R.I.P Greenpoint Food Market

First, I would like to state that in the 2 months since writing a post about Simon, he has still NEVER baked for me (making macarons does not count). If you see him this weekend, or any point afterward, I give you permission to embarrass him about it.

RIP Greenpoint Food Market.

We learned about the Greenpoint Food Market through other artisan food vendors. We were so excited when we got our first confirmation email from Joann saying that we have a spot at the next event. Unfortunately, the GFM was laid to rest after a New York Times article exposed that many of the vendors were producing out of their home kitchens and without other permits.

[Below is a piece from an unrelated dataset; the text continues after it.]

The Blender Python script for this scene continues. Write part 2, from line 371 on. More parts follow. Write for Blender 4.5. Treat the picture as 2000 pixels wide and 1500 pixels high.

When Macaron Parlour started, many people asked us why we rented a kitchen when Simon has a beautiful kitchen in his home. We tried explaining that it was illegal and we were trying to do the right thing. They said that no one was going to check so we might as well save ourselves the money. The only way we stopped all those questions is by saying that a commercial kitchen had a bigger oven so we could bake in half the time and have more time to devote to developing flavors. They liked the idea of new flavors.

It's crazy to me that in a city with so many resources and so many restaurants, it's so difficult to find a commercial kitchen. I have been doing research on commercial kitchens for the past two years and there really aren't very many kitchens that go out of their way put a listing on Craigslist saying they have space to rent. It's even harder to find a rentable kitchen that has space dedicated solely to pastry. The ones that are available have ridiculous rates ($375 per shift?!?!) and an 8 hour shift hardly seems like enough to get done. Simon cold called half a dozen places and we were lucky to find a kitchen within our budget that had adequate space, equipment, and a great location. But wow, if we were any poorer, we wouldn't have had such luck. It took all the spare money we had between us to make Macaron Parlour a proper legal identity. Even after being in business for 3 months, we still haven't recovered all of our initial investment.

I loved the idea of the GFM. I spent 3 years working in one industry, but fantasizing about baking. I just wasn't ready to make that jump. I wasn't sure if I had a viable product - if it was worth throwing away a steady paycheck for one that varies from week to week. The GFM was a great in-between location that could help you decide whether you should give up that desk job in exchange for a life making cookies, or jellies, or macarons. Everyone should be allowed the opportunity to dream a little and to see if that dream could become a reality.

I hope the GFM comes back in September and that the community kitchen they're banking on comes to life.